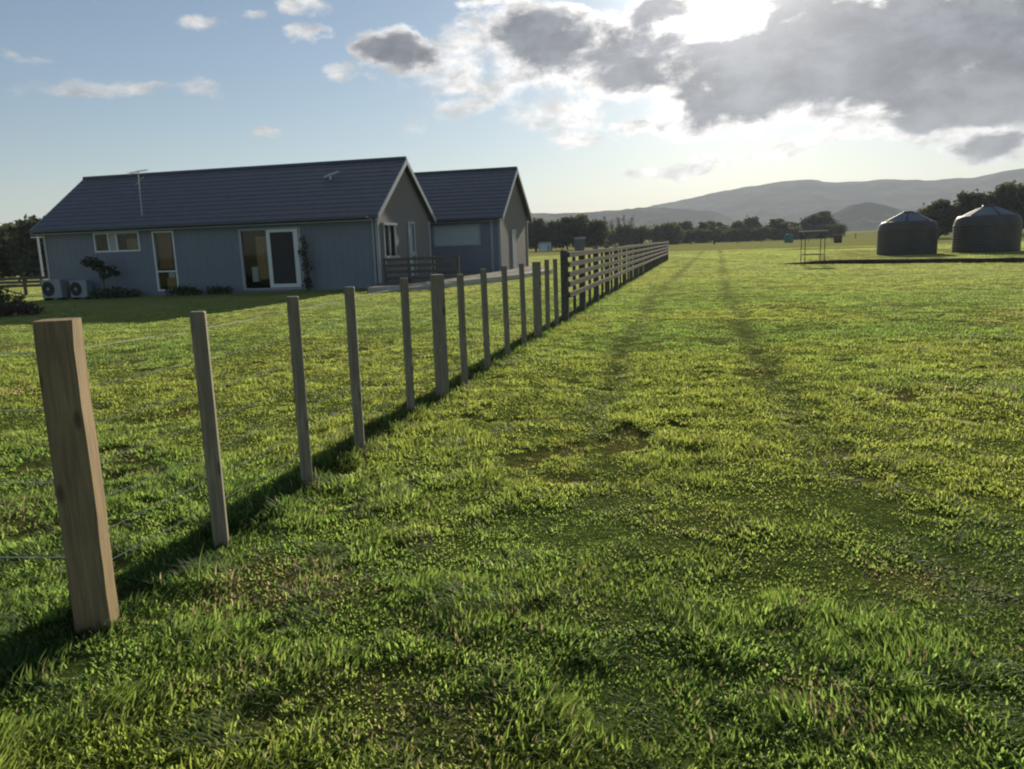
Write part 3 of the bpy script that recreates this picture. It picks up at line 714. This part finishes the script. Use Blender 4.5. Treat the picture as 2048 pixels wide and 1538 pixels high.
# concrete slab, yard rail, pole
zs = .19
m = MB().prism(SLAB[::-1], -.25, zs)
M_gravel = plain('dark_patio_gravel', (.15, .145, .135), .95, .05, .3, 30, .4)
tag(m.build('patio', M_gravel), kind='structure')
m = MB()
for (ax, ay), (bx, by) in zip(SLAB[:3], SLAB[1:4]):
    d_ = Vector((bx - ax, by - ay, 0)).normalized(); n_ = Vector((-d_.y, d_.x, 0)) * .30
    m.prism([(ax - n_.x*.1, ay - n_.y*.1), (bx - n_.x*.1, by - n_.y*.1), (bx + n_.x, by + n_.y), (ax + n_.x, ay + n_.y)], -.25, zs + .02 + .003 * (ay > 30))
tag(m.build('kerb', M_concrete), kind='structure')
yf = thing('yard_fence', 'low brown timber rail fence at the gable corner of the house', 'fence', (-4.75, 29.95, zs)); 
pa, pb = Vector((0,0,0)), Vector((2.85,-.35,0)); dirv = (pb-pa).normalized(); nrm = Vector((dirv.y,-dirv.x,0))
for k in range(4):
    c_ = pa.lerp(pb, k/3); MB().box((c_.x-.05,c_.y-.05,0),(c_.x+.05,c_.y+.05,.98),.006).build('post', M_rail, yf)
for zc in (.90,.66,.42,.18): MB().plank(pa+nrm*.072+Vector((0,0,zc)), pb+nrm*.072+Vector((0,0,zc)), .035, .11, nrm).build('rail', M_rail, yf)
pl = MB(); pl.bar((0,0,-.3),(0,0,3.0),.06,8,.05); pl.bar((-.35,0,2.95),(.35,0,2.95),.03,6)
o = pl.build('garden_pole', M_white); o.location = (-24.6, 41, gz(-24.6, 41)); tag(o, 'white pole with a short crossbar left of the house', 'pole')
# low board fence to the left of the house
lf = thing('board_fence', 'low brown board fence in the far left behind the lawn', 'fence', (-31, 40, gz(-31, 40))); 
for k in range(6):
    MB().box((k*2-.06,-.06,-.2),(k*2+.06,.06,1.05),.008).build('post', M_rail, lf)
for zc in (.95,.76,.57): MB().plank((0,-.085,zc),(10,-.085,zc),.04,.13,(0,1,0)).build('board', M_rail, lf)
MB().bar((3.9,-.14,.75),(6.0,-.14,.1),.04,6).build('brace', M_rail, lf)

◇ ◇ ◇

• [YOUR OBJECTIVE]: Set down the complete material exactly, but do not include the images.

• [EXERCISE OUTPUT]:
Write part 3 of the bpy script that recreates this picture. It picks up at line 714. This part finishes the script. Use Blender 4.5. Treat the picture as 2048 pixels wide and 1538 pixels high.
# concrete slab, yard rail, pole
zs = .19
m = MB().prism(SLAB[::-1], -.25, zs)
M_gravel = plain('dark_patio_gravel', (.15, .145, .135), .95, .05, .3, 30, .4)
tag(m.build('patio', M_gravel), kind='structure')
m = MB()
for (ax, ay), (bx, by) in zip(SLAB[:3], SLAB[1:4]):
    d_ = Vector((bx - ax, by - ay, 0)).normalized(); n_ = Vector((-d_.y, d_.x, 0)) * .30
    m.prism([(ax - n_.x*.1, ay - n_.y*.1), (bx - n_.x*.1, by - n_.y*.1), (bx + n_.x, by + n_.y), (ax + n_.x, ay + n_.y)], -.25, zs + .02 + .003 * (ay > 30))
tag(m.build('kerb', M_concrete), kind='structure')
yf = thing('yard_fence', 'low brown timber rail fence at the gable corner of the house', 'fence', (-4.75, 29.95, zs)); 
pa, pb = Vector((0,0,0)), Vector((2.85,-.35,0)); dirv = (pb-pa).normalized(); nrm = Vector((dirv.y,-dirv.x,0))
for k in range(4):
    c_ = pa.lerp(pb, k/3); MB().box((c_.x-.05,c_.y-.05,0),(c_.x+.05,c_.y+.05,.98),.006).build('post', M_rail, yf)
for zc in (.90,.66,.42,.18): MB().plank(pa+nrm*.072+Vector((0,0,zc)), pb+nrm*.072+Vector((0,0,zc)), .035, .11, nrm).build('rail', M_rail, yf)
pl = MB(); pl.bar((0,0,-.3),(0,0,3.0),.06,8,.05); pl.bar((-.35,0,2.95),(.35,0,2.95),.03,6)
o = pl.build('garden_pole', M_white); o.location = (-24.6, 41, gz(-24.6, 41)); tag(o, 'white pole with a short crossbar left of the house', 'pole')
# low board fence to the left of the house
lf = thing('board_fence', 'low brown board fence in the far left behind the lawn', 'fence', (-31, 40, gz(-31, 40))); 
for k in range(6):
    MB().box((k*2-.06,-.06,-.2),(k*2+.06,.06,1.05),.008).build('post', M_rail, lf)
for zc in (.95,.76,.57): MB().plank((0,-.085,zc),(10,-.085,zc),.04,.13,(0,1,0)).build('board', M_rail, lf)
MB().bar((3.9,-.14,.75),(6.0,-.14,.1),.04,6).build('brace', M_rail, lf)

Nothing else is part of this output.